---- GIVEN MATERIAL

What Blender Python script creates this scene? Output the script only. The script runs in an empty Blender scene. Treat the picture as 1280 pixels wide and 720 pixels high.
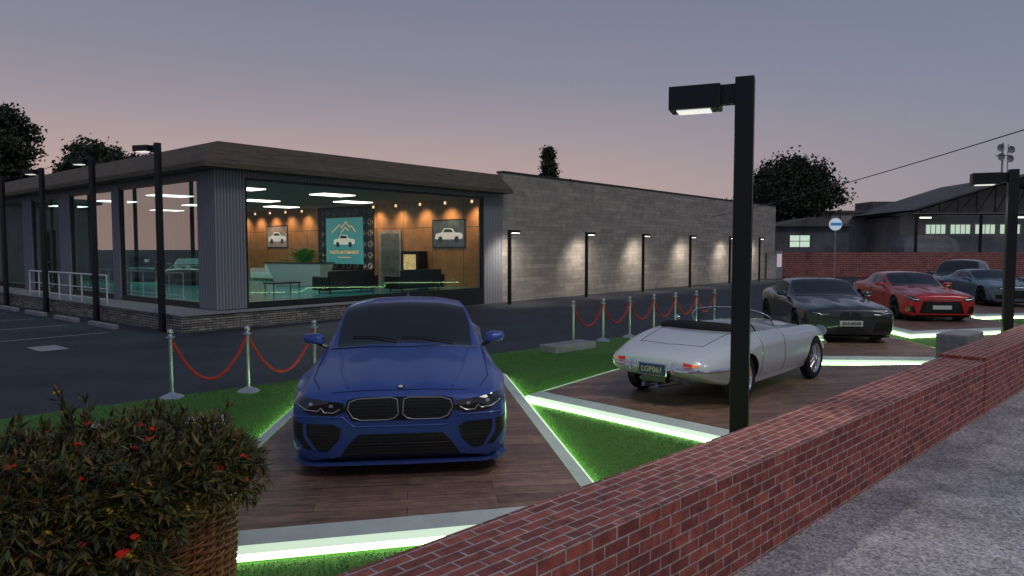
import bpy, bmesh, math, random
import numpy as np
from mathutils import Vector, Matrix
from mathutils.bvhtree import BVHTree
R=math.radians
random.seed(7); rng=np.random.default_rng(7)
scene=bpy.context.scene
col=scene.collection
scene.view_settings.view_transform='Standard'
scene.view_settings.look='None'
scene.view_settings.exposure=0

# ------------------------------------------------------------------ materials
def nd(nt,t,**k):
    n=nt.nodes.new(t)
    for a,b in k.items(): setattr(n,a,b)
    return n
def M(name,c,rough=.6,metal=0,coat=0,emit=None,es=0,noise=0,nscale=4,bump=0,bscale=60,spec=.5,stretch=None):
    m=bpy.data.materials.new(name); m.use_nodes=True; nt=m.node_tree
    p=nt.nodes['Principled BSDF']
    p.inputs['Base Color'].default_value=(*c,1); p.inputs['Roughness'].default_value=rough
    p.inputs['Metallic'].default_value=metal; p.inputs['Coat Weight'].default_value=coat
    p.inputs['Coat Roughness'].default_value=.08
    p.inputs['Specular IOR Level'].default_value=spec
    if emit: p.inputs['Emission Color'].default_value=(*emit,1); p.inputs['Emission Strength'].default_value=es
    if noise or bump:
        tc=nd(nt,'ShaderNodeTexCoord'); src=tc.outputs['Object']
        if stretch:
            mp=nd(nt,'ShaderNodeMapping'); mp.inputs['Scale'].default_value=stretch
            nt.links.new(src,mp.inputs[0]); src=mp.outputs[0]
    if noise:
        n=nd(nt,'ShaderNodeTexNoise'); n.inputs['Scale'].default_value=nscale; n.inputs['Detail'].default_value=8
        n.inputs['Roughness'].default_value=.65
        nt.links.new(src,n.inputs['Vector'])
        r=nd(nt,'ShaderNodeValToRGB'); r.color_ramp.elements[0].position=.3; r.color_ramp.elements[1].position=.7
        r.color_ramp.elements[0].color=(*[x*(1-noise) for x in c],1); r.color_ramp.elements[1].color=(*[min(1,x*(1+noise)) for x in c],1)
        nt.links.new(n.outputs[0],r.inputs[0]); nt.links.new(r.outputs[0],p.inputs['Base Color'])
    if bump:
        n=nd(nt,'ShaderNodeTexNoise'); n.inputs['Scale'].default_value=bscale; n.inputs['Detail'].default_value=4
        nt.links.new(src,n.inputs['Vector'])
        b=nd(nt,'ShaderNodeBump'); b.inputs['Strength'].default_value=bump; b.inputs['Distance'].default_value=.02
        nt.links.new(n.outputs[0],b.inputs['Height']); nt.links.new(b.outputs[0],p.inputs['Normal'])
    return m
def brickmat(name,c1,c2,mortar,bw,bh,ms,axes='xz',rough=.85,bump=.6,noisec=.35,squash=1,offset=.5,nsc=9,emit=0):
    m=bpy.data.materials.new(name); m.use_nodes=True; nt=m.node_tree; p=nt.nodes['Principled BSDF']
    p.inputs['Roughness'].default_value=rough
    tc=nd(nt,'ShaderNodeTexCoord'); sp=nd(nt,'ShaderNodeSeparateXYZ'); nt.links.new(tc.outputs['Object'],sp.inputs[0])
    cb=nd(nt,'ShaderNodeCombineXYZ')
    ix={'x':0,'y':1,'z':2}
    nt.links.new(sp.outputs[ix[axes[0]]],cb.inputs[0]); nt.links.new(sp.outputs[ix[axes[1]]],cb.inputs[1])
    b=nd(nt,'ShaderNodeTexBrick'); b.offset=offset; b.squash=squash
    b.inputs['Scale'].default_value=1; b.inputs['Brick Width'].default_value=bw; b.inputs['Row Height'].default_value=bh
    b.inputs['Mortar Size'].default_value=ms; b.inputs['Mortar Smooth'].default_value=.25; b.inputs['Bias'].default_value=0
    b.inputs['Color1'].default_value=(*c1,1); b.inputs['Color2'].default_value=(*c2,1); b.inputs['Mortar'].default_value=(*mortar,1)
    nz=nd(nt,'ShaderNodeTexNoise'); nz.inputs['Scale'].default_value=14; nt.links.new(tc.outputs['Object'],nz.inputs['Vector'])
    vm=nd(nt,'ShaderNodeVectorMath',operation='SCALE'); vm.inputs['Scale'].default_value=ms*.9; nt.links.new(nz.outputs['Color'],vm.inputs[0])
    va=nd(nt,'ShaderNodeVectorMath',operation='ADD'); nt.links.new(cb.outputs[0],va.inputs[0]); nt.links.new(vm.outputs[0],va.inputs[1])
    nt.links.new(va.outputs[0],b.inputs['Vector'])
    n=nd(nt,'ShaderNodeTexNoise'); n.inputs['Scale'].default_value=nsc; n.inputs['Detail'].default_value=9; n.inputs['Roughness'].default_value=.7
    nt.links.new(tc.outputs['Object'],n.inputs['Vector'])
    mr=nd(nt,'ShaderNodeMapRange'); mr.inputs[1].default_value=.3; mr.inputs[2].default_value=.7; mr.inputs[3].default_value=1-noisec; mr.inputs[4].default_value=1+noisec
    nt.links.new(n.outputs[0],mr.inputs[0])
    mx=nd(nt,'ShaderNodeVectorMath',operation='SCALE'); nt.links.new(b.outputs['Color'],mx.inputs[0]); nt.links.new(mr.outputs[0],mx.inputs['Scale'])
    nt.links.new(mx.outputs[0],p.inputs['Base Color'])
    inv=nd(nt,'ShaderNodeMath',operation='MULTIPLY_ADD'); inv.inputs[1].default_value=-1; nt.links.new(b.outputs['Fac'],inv.inputs[0]); 
    sc=nd(nt,'ShaderNodeMath',operation='MULTIPLY'); sc.inputs[1].default_value=.35; nt.links.new(n.outputs[0],sc.inputs[0]); nt.links.new(sc.outputs[0],inv.inputs[2])
    bp=nd(nt,'ShaderNodeBump'); bp.inputs['Strength'].default_value=bump; bp.inputs['Distance'].default_value=.012
    nt.links.new(inv.outputs[0],bp.inputs['Height']); nt.links.new(bp.outputs[0],p.inputs['Normal'])
    return m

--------

GIVEN EXERCISE:
Make an exact reproduction of the listing above, without any pictures.

ANSWER TO THE TASK:
What Blender Python script creates this scene? Output the script only. The script runs in an empty Blender scene. Treat the picture as 1280 pixels wide and 720 pixels high.
import bpy, bmesh, math, random
import numpy as np
from mathutils import Vector, Matrix
from mathutils.bvhtree import BVHTree
R=math.radians
random.seed(7); rng=np.random.default_rng(7)
scene=bpy.context.scene
col=scene.collection
scene.view_settings.view_transform='Standard'
scene.view_settings.look='None'
scene.view_settings.exposure=0

# ------------------------------------------------------------------ materials
def nd(nt,t,**k):
    n=nt.nodes.new(t)
    for a,b in k.items(): setattr(n,a,b)
    return n
def M(name,c,rough=.6,metal=0,coat=0,emit=None,es=0,noise=0,nscale=4,bump=0,bscale=60,spec=.5,stretch=None):
    m=bpy.data.materials.new(name); m.use_nodes=True; nt=m.node_tree
    p=nt.nodes['Principled BSDF']
    p.inputs['Base Color'].default_value=(*c,1); p.inputs['Roughness'].default_value=rough
    p.inputs['Metallic'].default_value=metal; p.inputs['Coat Weight'].default_value=coat
    p.inputs['Coat Roughness'].default_value=.08
    p.inputs['Specular IOR Level'].default_value=spec
    if emit: p.inputs['Emission Color'].default_value=(*emit,1); p.inputs['Emission Strength'].default_value=es
    if noise or bump:
        tc=nd(nt,'ShaderNodeTexCoord'); src=tc.outputs['Object']
        if stretch:
            mp=nd(nt,'ShaderNodeMapping'); mp.inputs['Scale'].default_value=stretch
            nt.links.new(src,mp.inputs[0]); src=mp.outputs[0]
    if noise:
        n=nd(nt,'ShaderNodeTexNoise'); n.inputs['Scale'].default_value=nscale; n.inputs['Detail'].default_value=8
        n.inputs['Roughness'].default_value=.65
        nt.links.new(src,n.inputs['Vector'])
        r=nd(nt,'ShaderNodeValToRGB'); r.color_ramp.elements[0].position=.3; r.color_ramp.elements[1].position=.7
        r.color_ramp.elements[0].color=(*[x*(1-noise) for x in c],1); r.color_ramp.elements[1].color=(*[min(1,x*(1+noise)) for x in c],1)
        nt.links.new(n.outputs[0],r.inputs[0]); nt.links.new(r.outputs[0],p.inputs['Base Color'])
    if bump:
        n=nd(nt,'ShaderNodeTexNoise'); n.inputs['Scale'].default_value=bscale; n.inputs['Detail'].default_value=4
        nt.links.new(src,n.inputs['Vector'])
        b=nd(nt,'ShaderNodeBump'); b.inputs['Strength'].default_value=bump; b.inputs['Distance'].default_value=.02
        nt.links.new(n.outputs[0],b.inputs['Height']); nt.links.new(b.outputs[0],p.inputs['Normal'])
    return m
def brickmat(name,c1,c2,mortar,bw,bh,ms,axes='xz',rough=.85,bump=.6,noisec=.35,squash=1,offset=.5,nsc=9,emit=0):
    m=bpy.data.materials.new(name); m.use_nodes=True; nt=m.node_tree; p=nt.nodes['Principled BSDF']
    p.inputs['Roughness'].default_value=rough
    tc=nd(nt,'ShaderNodeTexCoord'); sp=nd(nt,'ShaderNodeSeparateXYZ'); nt.links.new(tc.outputs['Object'],sp.inputs[0])
    cb=nd(nt,'ShaderNodeCombineXYZ')
    ix={'x':0,'y':1,'z':2}
    nt.links.new(sp.outputs[ix[axes[0]]],cb.inputs[0]); nt.links.new(sp.outputs[ix[axes[1]]],cb.inputs[1])
    b=nd(nt,'ShaderNodeTexBrick'); b.offset=offset; b.squash=squash
    b.inputs['Scale'].default_value=1; b.inputs['Brick Width'].default_value=bw; b.inputs['Row Height'].default_value=bh
    b.inputs['Mortar Size'].default_value=ms; b.inputs['Mortar Smooth'].default_value=.25; b.inputs['Bias'].default_value=0
    b.inputs['Color1'].default_value=(*c1,1); b.inputs['Color2'].default_value=(*c2,1); b.inputs['Mortar'].default_value=(*mortar,1)
    nz=nd(nt,'ShaderNodeTexNoise'); nz.inputs['Scale'].default_value=14; nt.links.new(tc.outputs['Object'],nz.inputs['Vector'])
    vm=nd(nt,'ShaderNodeVectorMath',operation='SCALE'); vm.inputs['Scale'].default_value=ms*.9; nt.links.new(nz.outputs['Color'],vm.inputs[0])
    va=nd(nt,'ShaderNodeVectorMath',operation='ADD'); nt.links.new(cb.outputs[0],va.inputs[0]); nt.links.new(vm.outputs[0],va.inputs[1])
    nt.links.new(va.outputs[0],b.inputs['Vector'])
    n=nd(nt,'ShaderNodeTexNoise'); n.inputs['Scale'].default_value=nsc; n.inputs['Detail'].default_value=9; n.inputs['Roughness'].default_value=.7
    nt.links.new(tc.outputs['Object'],n.inputs['Vector'])
    mr=nd(nt,'ShaderNodeMapRange'); mr.inputs[1].default_value=.3; mr.inputs[2].default_value=.7; mr.inputs[3].default_value=1-noisec; mr.inputs[4].default_value=1+noisec
    nt.links.new(n.outputs[0],mr.inputs[0])
    mx=nd(nt,'ShaderNodeVectorMath',operation='SCALE'); nt.links.new(b.outputs['Color'],mx.inputs[0]); nt.links.new(mr.outputs[0],mx.inputs['Scale'])
    nt.links.new(mx.outputs[0],p.inputs['Base Color'])
    inv=nd(nt,'ShaderNodeMath',operation='MULTIPLY_ADD'); inv.inputs[1].default_value=-1; nt.links.new(b.outputs['Fac'],inv.inputs[0]); 
    sc=nd(nt,'ShaderNodeMath',operation='MULTIPLY'); sc.inputs[1].default_value=.35; nt.links.new(n.outputs[0],sc.inputs[0]); nt.links.new(sc.outputs[0],inv.inputs[2])
    bp=nd(nt,'ShaderNodeBump'); bp.inputs['Strength'].default_value=bump; bp.inputs['Distance'].default_value=.012
    nt.links.new(inv.outputs[0],bp.inputs['Height']); nt.links.new(bp.outputs[0],p.inputs['Normal'])
    return m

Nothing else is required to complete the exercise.